Should universities help graduates find jobs?

Internships. Externships. Work placements. Field work. When it comes to practical learning experiences, it’s hard to find a course that doesn’t offer such opportunities in an increasingly competitive world.

Students actively seek them while employers favour those with such credentials. But a new survey has found that Australian students want more: they want universities to help them find a job once they graduate.

Three quarters of the 1,000 Australian students surveyed said that universities had a responsibility to help them find employment. In the survey commissioned by study assistance company Studiosity, more than one-third (36 percent) responded that universities should be “partnering students with jobs after they graduate”. Another 25 percent said universities should offer more work placement courses and 15 percent wanted more practical elements in class.

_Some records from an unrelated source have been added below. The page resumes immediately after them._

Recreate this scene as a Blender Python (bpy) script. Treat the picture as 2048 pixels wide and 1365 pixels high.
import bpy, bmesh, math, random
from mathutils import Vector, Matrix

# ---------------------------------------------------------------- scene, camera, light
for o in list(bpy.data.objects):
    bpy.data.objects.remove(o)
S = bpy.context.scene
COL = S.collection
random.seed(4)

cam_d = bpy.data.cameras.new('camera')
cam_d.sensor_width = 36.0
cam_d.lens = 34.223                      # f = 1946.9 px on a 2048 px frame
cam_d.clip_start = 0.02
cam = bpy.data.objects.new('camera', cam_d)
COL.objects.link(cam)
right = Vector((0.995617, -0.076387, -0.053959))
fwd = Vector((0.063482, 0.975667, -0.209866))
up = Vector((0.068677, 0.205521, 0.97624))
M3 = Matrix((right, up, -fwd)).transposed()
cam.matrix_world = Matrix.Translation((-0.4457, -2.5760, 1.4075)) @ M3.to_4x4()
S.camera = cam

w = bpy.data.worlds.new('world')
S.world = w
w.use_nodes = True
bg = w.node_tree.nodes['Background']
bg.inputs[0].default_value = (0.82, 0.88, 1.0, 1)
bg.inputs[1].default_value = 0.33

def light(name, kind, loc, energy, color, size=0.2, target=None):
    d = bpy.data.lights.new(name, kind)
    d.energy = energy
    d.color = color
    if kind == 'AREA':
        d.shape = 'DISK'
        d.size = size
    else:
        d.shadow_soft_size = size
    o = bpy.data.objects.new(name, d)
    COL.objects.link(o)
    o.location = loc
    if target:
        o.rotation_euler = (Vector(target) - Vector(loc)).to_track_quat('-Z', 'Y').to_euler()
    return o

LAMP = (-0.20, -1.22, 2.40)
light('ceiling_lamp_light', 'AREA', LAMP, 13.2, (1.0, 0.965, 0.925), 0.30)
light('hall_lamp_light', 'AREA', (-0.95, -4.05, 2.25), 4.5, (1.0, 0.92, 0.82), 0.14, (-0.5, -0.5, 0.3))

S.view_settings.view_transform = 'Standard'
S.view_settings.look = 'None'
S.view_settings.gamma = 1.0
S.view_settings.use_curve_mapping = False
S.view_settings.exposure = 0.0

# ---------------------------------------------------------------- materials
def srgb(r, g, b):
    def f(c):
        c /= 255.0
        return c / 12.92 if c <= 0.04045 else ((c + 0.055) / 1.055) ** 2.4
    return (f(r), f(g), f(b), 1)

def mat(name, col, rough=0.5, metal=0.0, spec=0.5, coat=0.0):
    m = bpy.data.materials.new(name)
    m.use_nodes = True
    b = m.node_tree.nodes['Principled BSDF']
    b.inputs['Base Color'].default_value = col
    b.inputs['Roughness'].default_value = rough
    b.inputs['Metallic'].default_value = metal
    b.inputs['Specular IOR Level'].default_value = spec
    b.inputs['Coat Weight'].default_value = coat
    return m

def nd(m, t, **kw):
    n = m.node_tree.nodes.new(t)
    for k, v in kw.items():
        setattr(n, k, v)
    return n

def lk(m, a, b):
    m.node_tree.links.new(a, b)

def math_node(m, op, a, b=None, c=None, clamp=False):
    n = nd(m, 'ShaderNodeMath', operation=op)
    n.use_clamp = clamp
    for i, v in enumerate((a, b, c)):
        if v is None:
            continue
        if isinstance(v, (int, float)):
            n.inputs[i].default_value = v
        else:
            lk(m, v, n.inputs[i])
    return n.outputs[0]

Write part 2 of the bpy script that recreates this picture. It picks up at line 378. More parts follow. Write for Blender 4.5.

Work-integrated learning is a essential component of Australian higher education.The Career Ready Graduates report published earlier this year found close to half a million university students took part in industry-led projects, fieldwork, practical simulations and work placements in 2017. These career-preparation activities, known as work integrated learning (WIL), are considered important by 91 percent of Australians, with one in three rating them as “extremely important” and a further one in three rating them “very important”.

The nation’s first comprehensive snapshot of WIL also found that Australian universities offered 555,403 workplace experiences in 2017. These are equally distributed across 357,806 Australian students or permanent residents, 93,126 international students, 5,486 indigenous students and 67,116 students from regional and remote Australia.

But what does this desire for universities to play the dual role as a work placement agency suggest?

Speaking to Times Higher Education, Studiosity’s Chief Academic Officer, Judyth Sachs, doesn’t think it’s a good idea. The former provost at Sydney’s Macquarie University said:

“Is there value in students applying their learning through work-integrated learning placements, service learning or whatever you call it? That’s the overarching question. Then there is a question about what role the university should play, so that responsibility for finding placements also gets clarified.

“But I certainly don’t feel it’s the role of the university to find jobs. Universities are not recruitment agencies. Students have to go and find jobs themselves. That’s what life is like.”

Currently, higher education is divided between institutions that help students find practical learning experiences and those that do not. To expect universities to find jobs for them is to have an attitude of “I’m paying for a service, and this is a service that I expect”, said Sachs.

Tuition for domestic students is subsidised by the Australian government, while the remaining amount – called the “student contribution” – is paid by the student. International students pay an average of AU$30,840 (~US$22,170) per year in 2018, and AU$31,596 (~US$22,700) per year for undergraduate and postgraduate study respectively.